INPUT MATERIAL:
==========

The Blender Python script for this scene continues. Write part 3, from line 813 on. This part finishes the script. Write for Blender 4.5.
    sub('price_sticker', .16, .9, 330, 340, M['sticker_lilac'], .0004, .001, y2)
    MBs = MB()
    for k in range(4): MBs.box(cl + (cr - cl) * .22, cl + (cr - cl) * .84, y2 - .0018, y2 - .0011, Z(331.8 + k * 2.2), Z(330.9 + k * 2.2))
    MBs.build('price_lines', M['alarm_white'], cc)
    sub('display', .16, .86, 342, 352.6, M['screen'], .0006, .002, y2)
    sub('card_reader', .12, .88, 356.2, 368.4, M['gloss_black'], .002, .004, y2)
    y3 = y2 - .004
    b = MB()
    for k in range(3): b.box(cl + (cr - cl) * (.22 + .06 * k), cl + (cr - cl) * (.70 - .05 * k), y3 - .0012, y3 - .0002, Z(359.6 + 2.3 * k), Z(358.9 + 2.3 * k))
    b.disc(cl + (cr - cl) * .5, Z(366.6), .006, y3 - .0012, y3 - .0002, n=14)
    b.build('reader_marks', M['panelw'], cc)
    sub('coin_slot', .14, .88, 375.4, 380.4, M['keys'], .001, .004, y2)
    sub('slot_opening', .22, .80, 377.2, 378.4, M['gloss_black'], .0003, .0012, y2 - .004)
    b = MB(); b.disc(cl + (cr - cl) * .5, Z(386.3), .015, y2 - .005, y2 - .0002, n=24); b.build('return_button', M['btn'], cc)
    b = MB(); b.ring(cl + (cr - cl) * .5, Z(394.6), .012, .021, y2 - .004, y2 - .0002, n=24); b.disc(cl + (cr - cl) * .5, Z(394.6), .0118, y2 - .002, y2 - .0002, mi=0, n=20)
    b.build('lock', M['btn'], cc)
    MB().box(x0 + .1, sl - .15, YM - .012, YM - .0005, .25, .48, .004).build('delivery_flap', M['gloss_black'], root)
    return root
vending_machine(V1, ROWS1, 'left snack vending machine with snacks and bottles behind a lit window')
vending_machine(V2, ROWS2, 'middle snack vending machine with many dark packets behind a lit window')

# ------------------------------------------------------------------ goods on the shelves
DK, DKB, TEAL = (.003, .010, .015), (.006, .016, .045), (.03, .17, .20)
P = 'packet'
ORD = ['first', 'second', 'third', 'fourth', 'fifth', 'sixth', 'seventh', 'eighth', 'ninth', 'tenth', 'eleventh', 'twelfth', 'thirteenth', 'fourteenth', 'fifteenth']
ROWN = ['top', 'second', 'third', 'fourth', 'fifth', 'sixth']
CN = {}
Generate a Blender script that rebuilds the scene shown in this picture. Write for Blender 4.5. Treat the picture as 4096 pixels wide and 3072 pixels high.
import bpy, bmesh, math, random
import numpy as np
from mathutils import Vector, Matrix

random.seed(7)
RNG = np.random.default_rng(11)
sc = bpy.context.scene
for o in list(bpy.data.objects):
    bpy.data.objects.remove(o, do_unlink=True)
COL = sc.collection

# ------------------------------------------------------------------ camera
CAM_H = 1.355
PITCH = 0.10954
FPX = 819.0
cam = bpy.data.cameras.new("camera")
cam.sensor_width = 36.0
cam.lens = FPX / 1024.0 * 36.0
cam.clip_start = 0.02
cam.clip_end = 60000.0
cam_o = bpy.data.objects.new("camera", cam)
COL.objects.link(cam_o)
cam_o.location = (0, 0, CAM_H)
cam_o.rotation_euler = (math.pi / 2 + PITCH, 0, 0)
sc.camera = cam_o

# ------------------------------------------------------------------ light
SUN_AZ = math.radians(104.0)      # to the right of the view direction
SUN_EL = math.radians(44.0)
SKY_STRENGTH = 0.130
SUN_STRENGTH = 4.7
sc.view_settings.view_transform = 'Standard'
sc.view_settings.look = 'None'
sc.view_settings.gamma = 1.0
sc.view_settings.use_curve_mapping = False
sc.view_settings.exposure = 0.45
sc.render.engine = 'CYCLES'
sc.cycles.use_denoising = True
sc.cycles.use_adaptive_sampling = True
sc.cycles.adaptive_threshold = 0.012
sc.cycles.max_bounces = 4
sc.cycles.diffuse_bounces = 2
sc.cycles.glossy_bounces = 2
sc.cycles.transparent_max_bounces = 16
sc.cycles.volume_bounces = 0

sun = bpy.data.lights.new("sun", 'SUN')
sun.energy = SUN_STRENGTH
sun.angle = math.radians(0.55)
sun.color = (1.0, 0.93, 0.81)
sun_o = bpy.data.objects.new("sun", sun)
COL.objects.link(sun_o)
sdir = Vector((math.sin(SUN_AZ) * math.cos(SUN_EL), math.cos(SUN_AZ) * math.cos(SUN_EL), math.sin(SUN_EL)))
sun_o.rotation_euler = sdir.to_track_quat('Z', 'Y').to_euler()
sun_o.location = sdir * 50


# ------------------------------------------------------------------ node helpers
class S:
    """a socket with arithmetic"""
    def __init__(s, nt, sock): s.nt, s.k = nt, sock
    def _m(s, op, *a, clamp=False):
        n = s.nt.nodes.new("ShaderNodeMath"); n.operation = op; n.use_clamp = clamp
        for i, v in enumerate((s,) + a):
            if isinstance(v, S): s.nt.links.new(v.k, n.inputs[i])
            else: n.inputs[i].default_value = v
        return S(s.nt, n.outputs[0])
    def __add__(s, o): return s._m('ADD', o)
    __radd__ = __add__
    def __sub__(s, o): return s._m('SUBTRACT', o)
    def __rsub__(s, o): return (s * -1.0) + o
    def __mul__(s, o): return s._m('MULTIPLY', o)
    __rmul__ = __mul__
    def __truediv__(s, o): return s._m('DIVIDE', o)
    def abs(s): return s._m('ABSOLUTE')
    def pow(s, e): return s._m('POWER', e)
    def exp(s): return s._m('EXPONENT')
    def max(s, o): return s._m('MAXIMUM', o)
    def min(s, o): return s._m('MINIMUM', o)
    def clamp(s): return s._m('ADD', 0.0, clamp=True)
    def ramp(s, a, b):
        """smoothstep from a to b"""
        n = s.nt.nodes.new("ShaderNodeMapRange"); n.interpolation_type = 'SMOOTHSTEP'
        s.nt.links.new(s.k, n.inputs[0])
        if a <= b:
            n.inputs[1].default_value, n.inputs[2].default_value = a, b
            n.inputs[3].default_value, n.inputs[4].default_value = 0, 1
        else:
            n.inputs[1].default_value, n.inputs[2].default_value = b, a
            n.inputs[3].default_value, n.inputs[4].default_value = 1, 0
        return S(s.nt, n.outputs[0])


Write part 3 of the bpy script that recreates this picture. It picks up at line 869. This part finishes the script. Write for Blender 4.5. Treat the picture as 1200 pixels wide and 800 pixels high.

==========

REQUIREMENTS: Give back exactly the material above from its opening line to the line bearing "vending_machine(V2, ROWS2, 'middle".

FINISHED ANSWER:
The Blender Python script for this scene continues. Write part 3, from line 813 on. This part finishes the script. Write for Blender 4.5.
    sub('price_sticker', .16, .9, 330, 340, M['sticker_lilac'], .0004, .001, y2)
    MBs = MB()
    for k in range(4): MBs.box(cl + (cr - cl) * .22, cl + (cr - cl) * .84, y2 - .0018, y2 - .0011, Z(331.8 + k * 2.2), Z(330.9 + k * 2.2))
    MBs.build('price_lines', M['alarm_white'], cc)
    sub('display', .16, .86, 342, 352.6, M['screen'], .0006, .002, y2)
    sub('card_reader', .12, .88, 356.2, 368.4, M['gloss_black'], .002, .004, y2)
    y3 = y2 - .004
    b = MB()
    for k in range(3): b.box(cl + (cr - cl) * (.22 + .06 * k), cl + (cr - cl) * (.70 - .05 * k), y3 - .0012, y3 - .0002, Z(359.6 + 2.3 * k), Z(358.9 + 2.3 * k))
    b.disc(cl + (cr - cl) * .5, Z(366.6), .006, y3 - .0012, y3 - .0002, n=14)
    b.build('reader_marks', M['panelw'], cc)
    sub('coin_slot', .14, .88, 375.4, 380.4, M['keys'], .001, .004, y2)
    sub('slot_opening', .22, .80, 377.2, 378.4, M['gloss_black'], .0003, .0012, y2 - .004)
    b = MB(); b.disc(cl + (cr - cl) * .5, Z(386.3), .015, y2 - .005, y2 - .0002, n=24); b.build('return_button', M['btn'], cc)
    b = MB(); b.ring(cl + (cr - cl) * .5, Z(394.6), .012, .021, y2 - .004, y2 - .0002, n=24); b.disc(cl + (cr - cl) * .5, Z(394.6), .0118, y2 - .002, y2 - .0002, mi=0, n=20)
    b.build('lock', M['btn'], cc)
    MB().box(x0 + .1, sl - .15, YM - .012, YM - .0005, .25, .48, .004).build('delivery_flap', M['gloss_black'], root)
    return root
vending_machine(V1, ROWS1, 'left snack vending machine with snacks and bottles behind a lit window')
vending_machine(V2, ROWS2, 'middle snack vending machine with many dark packets behind a lit window')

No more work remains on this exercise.